EXCITEMENT had been building for months among astronomy enthusiasts around the region, but at the last moment cloud cover threatened to scuttle yesterday morning’s spectacular solar eclipse.

The show did go ahead though, the clouds finally parting over much of the region and the rare eclipse of the Sun being seen in all its glory. The best seat in the house was in far north Queensland, but for the thousands who gathered there from around the nation and the world, the weather didn’t go according to plan.

“We had members who travelled to Mareeba (in north Queensland) and they said it was a bit cloudy but at the point of totality it was very clear,” University of New England and Northern Tablelands Astronomical Society president Chris Wyatt said yesterday.

“But others were in Cairns on the beach and they didn’t see it (because of the cloud).” 

For those in the north of Queensland, it was a total eclipse, the Moon entirely covering the Sun, causing the temperature to drop and the skies to darken, with just a thin ring of light visible around the Moon.

For the rest of Australia, it was a partial eclipse, with Mr Wyatt estimating about a 70 per cent coverage for this region, with the peak time a few minutes after 8am.

Hallsville resident Tammy McIlveen was in Port Douglas for the event, taking the spectacular shots that appear with this story. She now has a matching set apparently, too, having photographed a lunar eclipse earlier in the year.

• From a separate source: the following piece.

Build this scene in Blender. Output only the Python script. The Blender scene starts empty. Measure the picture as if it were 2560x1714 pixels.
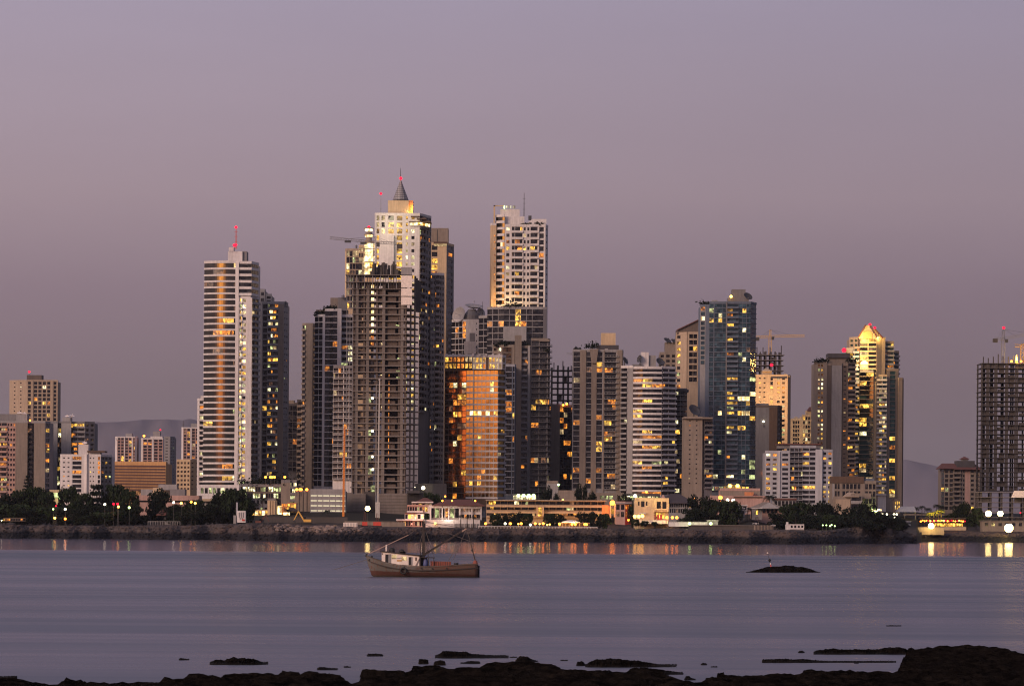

Mr Wyatt was unable to be in north Queensland, instead travelling to Bendemeer from his home of Walcha – to minimise the risk of cloud cover – and setting up a telescope with filters and a camera attached.

Mr Wyatt watched the weather forecast closely in the lead-up to yesterday and admits he was worried.

“I had everything crossed,” he laughed, “but it was okay in the end.”

Even those unaware the eclipse was happening may have noticed it became a little darker about 8am yesterday, Mr Wyatt said.

The next total solar eclipse for Australia will give Sydney the best view in 2028, while there’ll be a partial one in May of next year, with northern Queensland again having the best view. Mr Wyatt has both dates circled, yesterday’s spectacle whetting his appetite for more.

“They say once you see (a total eclipse) you’re hooked on them,” he said.